Making RAISERROR work like PRINT

by Greg M Lucas on 10 December 2010

One of my favourite bloggers, Brent Ozar posted recently on his favourite blog posts one of which was a really good article by Kendra Little on reasons to use RAISERROR instead of PRINT statements.

The synopsis of Kendra’s post was that whilst we all learn early on in our development careers to use PRINT statements to debug T-SQL stored procedures, RAISERROR is better for a number of reasons, especially used with NOWAIT.  Kendra suggests that using a severity level beyween 1 and 10 will enure that T-SQL’s TRY… CATCH… won’t pick such notifications up as errors and neither should any database API. 

I agree with the benefits put forward but have always found the output to be hard to decipher in SSMS where I do much of my debugging, for example, the statement:

RAISERROR('DEBUG: This is a test message', 1, 1) WITH NOWAIT

…yields output like this:

DEBUG: This is a test message
Msg 50000, Level 1, State 1

As a one off, this is all good and well but on a big batch job you might end up with tens or even hundreds of these DEBUG statements and as it’s just debug information, I’m not interested in the line showing error number, level or state.

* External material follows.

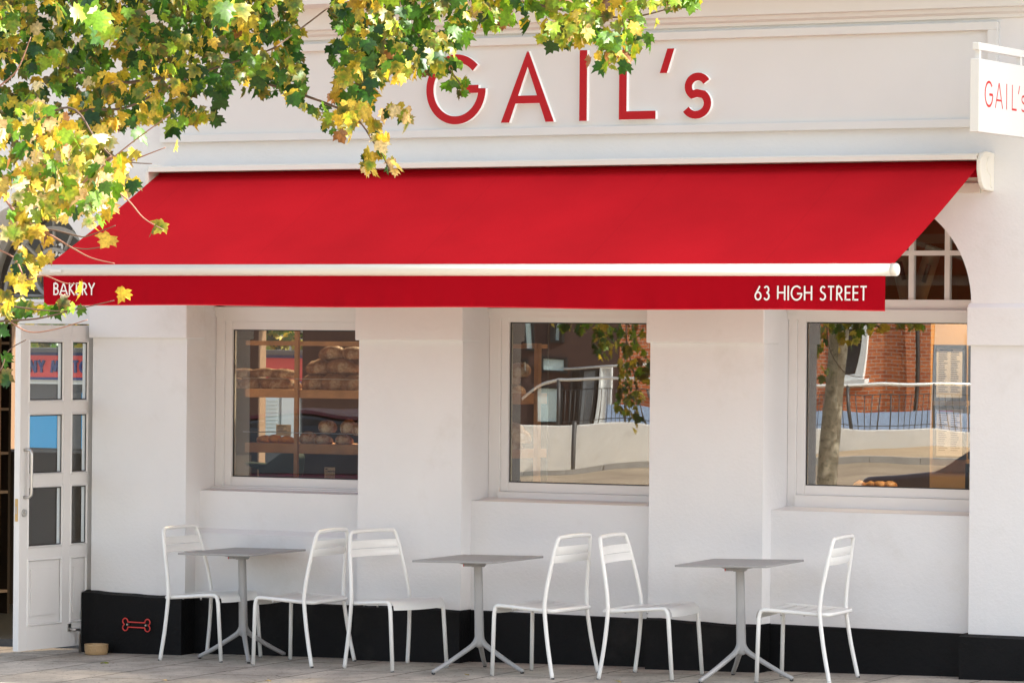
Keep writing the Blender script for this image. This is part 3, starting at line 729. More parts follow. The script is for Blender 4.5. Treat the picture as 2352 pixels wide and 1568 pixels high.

 Then I accidentally discovered that if I pass a severity of 10, I don’t get the extraneous row, for example:

RAISERROR('DEBUG: This is an easy-to-read test message', 10, 1) WITH NOWAIT

…yields just this in the SSMS Messages tab:

DEBUG: This is an easy-to-read test message

I’ve tried this on two different instances of  SQL2008 and SQL2008 but can’t confirm whether this behaviour is the same on other versions.  Using a severity level of zero also hides the extra line but severity levels 1-9 all produce the unwanted line.


mbourgon February 16, 2012 at 21:14

FWIW, RAISERROR(‘messagehere’, 0, 1) WITH NOWAIT will also work.

Greg M Lucas February 16, 2012 at 22:16

Yes, thats true Michael, but for some reason Severity 1-9 doesn’t work the same way.